By allowing ads to appear on this site, you support the local businesses who, in turn, support great journalism.
State Of The City
Placeholder Image
"So what's going in Riverbank?" asked Mayor Chris Crifasi in launching into a State of the City address that touched on four major areas, the impact of the current home mortgage crisis and what it will mean to the city's cash flow, current accomplishments during 2007, projects to be pursued in 2008 and some personal thoughts.

Concerning the housing market crisis, "(some of) our friends, families and neighbors have all been placed in the unfortunate position of losing their homes as a result of this time of economic uncertainty ... But the city is currently looking at options for bringing in more education and programs to inform our residents of their options during this difficult time," he said.

The economic uncertainty affects the city as well, said Crifasi. Property tax revenue is one of the city's main sources of income and due to Proposition 13 wrangling Stanislaus County receives from the state one of the lowest percentages of return on property tax revenue. As home prices drop, the amount of property tax the city receives is also dropping.

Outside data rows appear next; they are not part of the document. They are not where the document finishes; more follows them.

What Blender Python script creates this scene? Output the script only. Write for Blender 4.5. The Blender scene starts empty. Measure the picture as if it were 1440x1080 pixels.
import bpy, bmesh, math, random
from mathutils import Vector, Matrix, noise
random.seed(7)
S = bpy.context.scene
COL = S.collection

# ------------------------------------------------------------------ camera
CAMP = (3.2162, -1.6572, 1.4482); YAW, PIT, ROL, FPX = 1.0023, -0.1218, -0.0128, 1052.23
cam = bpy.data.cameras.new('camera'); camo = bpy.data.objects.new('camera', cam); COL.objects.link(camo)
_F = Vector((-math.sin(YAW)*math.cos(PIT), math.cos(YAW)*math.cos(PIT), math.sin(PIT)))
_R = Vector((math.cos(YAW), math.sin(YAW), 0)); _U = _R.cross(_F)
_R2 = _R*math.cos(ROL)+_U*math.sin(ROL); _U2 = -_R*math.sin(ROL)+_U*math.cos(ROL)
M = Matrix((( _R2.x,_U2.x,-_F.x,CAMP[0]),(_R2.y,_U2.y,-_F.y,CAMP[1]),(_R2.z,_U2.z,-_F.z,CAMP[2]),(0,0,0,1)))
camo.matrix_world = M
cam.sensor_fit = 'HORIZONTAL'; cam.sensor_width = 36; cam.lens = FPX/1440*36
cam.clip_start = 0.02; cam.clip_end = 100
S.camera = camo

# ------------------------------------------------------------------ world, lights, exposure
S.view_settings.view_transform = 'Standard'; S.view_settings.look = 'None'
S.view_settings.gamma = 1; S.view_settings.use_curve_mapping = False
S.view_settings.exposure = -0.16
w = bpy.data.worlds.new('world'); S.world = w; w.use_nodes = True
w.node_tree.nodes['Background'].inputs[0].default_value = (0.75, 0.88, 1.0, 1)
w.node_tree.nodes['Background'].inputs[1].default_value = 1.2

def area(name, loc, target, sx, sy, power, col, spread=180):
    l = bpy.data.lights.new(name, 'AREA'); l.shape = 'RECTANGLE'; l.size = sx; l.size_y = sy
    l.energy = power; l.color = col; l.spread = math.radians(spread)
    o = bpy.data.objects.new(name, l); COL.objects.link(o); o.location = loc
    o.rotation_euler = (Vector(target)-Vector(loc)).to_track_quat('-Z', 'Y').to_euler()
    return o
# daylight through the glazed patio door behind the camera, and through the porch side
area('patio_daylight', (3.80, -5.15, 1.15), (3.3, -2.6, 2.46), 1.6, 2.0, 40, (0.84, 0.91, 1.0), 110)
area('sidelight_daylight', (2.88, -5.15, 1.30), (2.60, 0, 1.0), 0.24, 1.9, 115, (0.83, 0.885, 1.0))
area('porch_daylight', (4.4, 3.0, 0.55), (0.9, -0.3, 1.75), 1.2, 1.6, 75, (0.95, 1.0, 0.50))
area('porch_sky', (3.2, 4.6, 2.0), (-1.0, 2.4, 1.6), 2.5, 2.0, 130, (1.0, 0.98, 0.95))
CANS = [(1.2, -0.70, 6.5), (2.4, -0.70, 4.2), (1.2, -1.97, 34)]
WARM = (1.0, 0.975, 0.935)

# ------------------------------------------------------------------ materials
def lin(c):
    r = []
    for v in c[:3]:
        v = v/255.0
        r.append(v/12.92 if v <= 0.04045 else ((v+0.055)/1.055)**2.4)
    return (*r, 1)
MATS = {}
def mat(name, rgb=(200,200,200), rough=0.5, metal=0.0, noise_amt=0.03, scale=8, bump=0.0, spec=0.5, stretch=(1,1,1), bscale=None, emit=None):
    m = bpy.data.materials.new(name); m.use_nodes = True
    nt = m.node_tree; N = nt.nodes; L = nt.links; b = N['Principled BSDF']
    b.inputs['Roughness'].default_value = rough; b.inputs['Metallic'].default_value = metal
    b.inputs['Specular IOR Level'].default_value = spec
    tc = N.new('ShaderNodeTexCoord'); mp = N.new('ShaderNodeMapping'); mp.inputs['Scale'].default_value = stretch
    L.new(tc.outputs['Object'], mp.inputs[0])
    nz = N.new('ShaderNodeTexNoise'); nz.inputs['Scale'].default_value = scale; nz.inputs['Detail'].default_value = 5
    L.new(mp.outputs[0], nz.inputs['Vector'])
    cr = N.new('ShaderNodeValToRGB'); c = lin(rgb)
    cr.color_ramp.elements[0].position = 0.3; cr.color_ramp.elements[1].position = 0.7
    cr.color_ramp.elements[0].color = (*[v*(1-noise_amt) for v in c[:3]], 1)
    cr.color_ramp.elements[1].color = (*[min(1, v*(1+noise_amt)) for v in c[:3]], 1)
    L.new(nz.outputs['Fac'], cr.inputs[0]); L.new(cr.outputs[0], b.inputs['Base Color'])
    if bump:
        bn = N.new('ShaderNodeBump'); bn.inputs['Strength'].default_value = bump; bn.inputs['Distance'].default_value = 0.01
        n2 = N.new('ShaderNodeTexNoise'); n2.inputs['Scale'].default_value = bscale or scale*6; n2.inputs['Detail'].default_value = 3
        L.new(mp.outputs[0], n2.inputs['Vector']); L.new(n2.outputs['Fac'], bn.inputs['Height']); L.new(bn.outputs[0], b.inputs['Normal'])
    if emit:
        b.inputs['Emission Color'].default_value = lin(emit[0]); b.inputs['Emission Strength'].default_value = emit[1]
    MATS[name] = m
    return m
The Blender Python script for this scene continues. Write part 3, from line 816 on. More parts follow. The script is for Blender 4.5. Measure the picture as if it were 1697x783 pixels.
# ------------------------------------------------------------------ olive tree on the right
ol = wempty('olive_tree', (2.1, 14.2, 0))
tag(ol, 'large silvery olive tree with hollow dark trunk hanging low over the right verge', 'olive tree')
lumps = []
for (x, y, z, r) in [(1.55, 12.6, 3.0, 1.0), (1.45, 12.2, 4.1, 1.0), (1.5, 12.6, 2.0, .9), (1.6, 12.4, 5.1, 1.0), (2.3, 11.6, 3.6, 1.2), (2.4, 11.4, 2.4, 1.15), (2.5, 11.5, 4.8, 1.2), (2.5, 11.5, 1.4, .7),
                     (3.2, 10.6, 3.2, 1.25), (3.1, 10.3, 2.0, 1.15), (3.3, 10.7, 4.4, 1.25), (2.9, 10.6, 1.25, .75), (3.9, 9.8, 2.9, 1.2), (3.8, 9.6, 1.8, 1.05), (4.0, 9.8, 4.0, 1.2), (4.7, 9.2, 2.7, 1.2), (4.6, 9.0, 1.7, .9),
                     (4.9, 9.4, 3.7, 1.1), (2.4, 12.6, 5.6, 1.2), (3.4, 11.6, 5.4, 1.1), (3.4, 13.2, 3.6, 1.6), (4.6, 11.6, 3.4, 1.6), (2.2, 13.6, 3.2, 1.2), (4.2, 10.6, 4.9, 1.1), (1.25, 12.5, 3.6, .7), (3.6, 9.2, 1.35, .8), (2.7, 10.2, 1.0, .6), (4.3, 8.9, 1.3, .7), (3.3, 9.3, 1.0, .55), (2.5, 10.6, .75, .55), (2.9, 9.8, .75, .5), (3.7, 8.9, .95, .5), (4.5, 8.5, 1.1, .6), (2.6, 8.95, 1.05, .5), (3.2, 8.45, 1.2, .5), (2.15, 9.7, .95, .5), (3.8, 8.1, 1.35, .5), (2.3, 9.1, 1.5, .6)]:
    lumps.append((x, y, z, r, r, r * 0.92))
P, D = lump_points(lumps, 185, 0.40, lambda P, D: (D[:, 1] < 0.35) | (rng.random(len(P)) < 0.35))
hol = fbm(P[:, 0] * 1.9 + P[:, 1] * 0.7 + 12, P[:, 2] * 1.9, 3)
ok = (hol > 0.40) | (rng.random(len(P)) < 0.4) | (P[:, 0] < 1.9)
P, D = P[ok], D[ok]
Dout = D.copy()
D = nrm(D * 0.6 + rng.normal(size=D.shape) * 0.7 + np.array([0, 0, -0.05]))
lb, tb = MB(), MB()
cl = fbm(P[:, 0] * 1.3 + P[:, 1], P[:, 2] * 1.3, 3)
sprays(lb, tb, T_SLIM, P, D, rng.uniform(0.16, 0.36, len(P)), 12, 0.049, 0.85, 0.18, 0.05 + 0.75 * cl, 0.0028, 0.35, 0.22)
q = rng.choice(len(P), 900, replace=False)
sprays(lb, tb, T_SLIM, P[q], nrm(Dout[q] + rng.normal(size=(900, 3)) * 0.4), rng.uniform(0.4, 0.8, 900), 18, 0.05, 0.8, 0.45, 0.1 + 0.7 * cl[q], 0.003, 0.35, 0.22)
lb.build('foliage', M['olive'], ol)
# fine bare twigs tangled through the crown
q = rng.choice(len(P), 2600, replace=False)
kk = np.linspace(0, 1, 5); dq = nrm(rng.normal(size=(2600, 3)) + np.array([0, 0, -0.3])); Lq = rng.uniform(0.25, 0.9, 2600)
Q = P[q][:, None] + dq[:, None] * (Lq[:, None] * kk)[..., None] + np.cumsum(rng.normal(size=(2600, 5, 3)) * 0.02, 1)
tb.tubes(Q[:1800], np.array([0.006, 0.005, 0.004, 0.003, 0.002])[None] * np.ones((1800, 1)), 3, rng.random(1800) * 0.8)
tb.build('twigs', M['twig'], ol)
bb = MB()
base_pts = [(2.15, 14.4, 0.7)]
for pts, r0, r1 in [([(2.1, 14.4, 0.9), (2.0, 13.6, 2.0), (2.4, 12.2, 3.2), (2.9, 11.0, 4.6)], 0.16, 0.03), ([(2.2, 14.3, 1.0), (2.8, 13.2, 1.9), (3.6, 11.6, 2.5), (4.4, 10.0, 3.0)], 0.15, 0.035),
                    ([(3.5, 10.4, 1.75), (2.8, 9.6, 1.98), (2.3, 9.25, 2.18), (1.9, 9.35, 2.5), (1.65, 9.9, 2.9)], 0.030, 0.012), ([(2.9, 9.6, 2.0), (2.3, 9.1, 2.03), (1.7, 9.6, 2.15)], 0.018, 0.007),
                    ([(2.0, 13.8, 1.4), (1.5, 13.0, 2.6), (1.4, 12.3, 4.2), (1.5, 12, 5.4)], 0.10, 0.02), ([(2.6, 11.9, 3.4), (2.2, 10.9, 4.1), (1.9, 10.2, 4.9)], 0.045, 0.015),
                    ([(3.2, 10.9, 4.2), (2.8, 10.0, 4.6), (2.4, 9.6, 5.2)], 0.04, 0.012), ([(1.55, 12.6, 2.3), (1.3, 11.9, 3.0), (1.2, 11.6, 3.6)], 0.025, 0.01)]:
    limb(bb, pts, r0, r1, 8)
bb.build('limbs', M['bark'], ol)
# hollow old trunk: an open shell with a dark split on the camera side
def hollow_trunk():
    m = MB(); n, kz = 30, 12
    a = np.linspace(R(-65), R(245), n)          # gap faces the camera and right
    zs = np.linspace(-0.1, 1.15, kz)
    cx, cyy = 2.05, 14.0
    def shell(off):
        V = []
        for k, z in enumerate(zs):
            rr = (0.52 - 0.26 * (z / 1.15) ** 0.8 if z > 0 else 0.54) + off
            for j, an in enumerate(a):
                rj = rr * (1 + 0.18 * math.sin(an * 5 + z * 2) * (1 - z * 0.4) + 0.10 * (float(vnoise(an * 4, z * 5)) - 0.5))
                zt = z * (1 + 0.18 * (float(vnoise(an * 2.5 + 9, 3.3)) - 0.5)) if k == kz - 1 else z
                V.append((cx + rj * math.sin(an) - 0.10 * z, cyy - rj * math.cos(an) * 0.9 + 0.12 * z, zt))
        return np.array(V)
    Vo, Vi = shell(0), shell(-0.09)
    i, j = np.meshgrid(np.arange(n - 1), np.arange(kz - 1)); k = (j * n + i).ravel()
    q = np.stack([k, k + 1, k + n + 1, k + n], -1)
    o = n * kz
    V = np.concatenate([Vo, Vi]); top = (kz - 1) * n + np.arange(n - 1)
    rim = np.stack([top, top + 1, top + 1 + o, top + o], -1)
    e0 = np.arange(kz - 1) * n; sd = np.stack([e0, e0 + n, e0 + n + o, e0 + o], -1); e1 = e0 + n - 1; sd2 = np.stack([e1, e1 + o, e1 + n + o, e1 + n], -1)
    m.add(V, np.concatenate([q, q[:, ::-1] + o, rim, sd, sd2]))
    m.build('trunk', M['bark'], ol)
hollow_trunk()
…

An increase in abandoned homes is also a result of the housing crisis. As abandoned homes fall into disrepair, there is no incentive for the banks to keep up maintenance. So the city has instituted a program to at least keep down the high grass and weeds and place a lien for that work so the city can recoup costs from the new buyer.

Abandoned homes encourage illegal squatters and activities, he said, in asking neighbors to keep an eye on abandoned homes and call the Sheriff's Department if they see activity that does not seem related to real estate.

With the housing market tightening revenues in Sacramento too, "It means the State is just going to have to get more creative in their attempt to balance the State's budget," said Crifasi. "As we all know with the current group that we have in Sacramento that spending is very rarely cut, so they will be looking to the cities to help make up the budget shortfall."

The city is aware of this and waiting to see the impact, he said.

While property tax inflow drops, local sales revenue is still continuing strong and should continue to increase within the growing commercial development here.

Continued expansion is due in the Crossroads Shopping Center with the opening of a new Chevron gas station this month, Save Mart in March and Best Buy in early summer.

"It's nice to see our commercial center grow into fruition as the major, regional commercial center that it was planned to be," said Crifasi.

Elsewhere in town, Walgreens and La Perla Tapatia are set to take an anchor position in another shopping area across from Galaxy Theaters and a new Cool Hand Luke's steakhouse that should be open for business in March.

In the downtown also, new businesses are springing up, the largest being the Queen Bean Coffee House on Santa Fe Street just east of Third Street.

Riverbank does indeed have a downtown shopping district. It is bounded by Patterson Road on the south and Highway 108 on the north and runs from First Street to approximately Fourth Street on the east. Residents who haven't been downtown should come and check it out, he said.

"There is still a lot of activity taking place in Riverbank even with the recent downturn in the housing market. And that is great thing for the city," Crifasi said. "As our shopping areas continue to grow, not only does it make Riverbank a community where residents have their shopping needs met, it also brings additional money to help the city offset some of the property tax revenue that has taken a hit in the past year."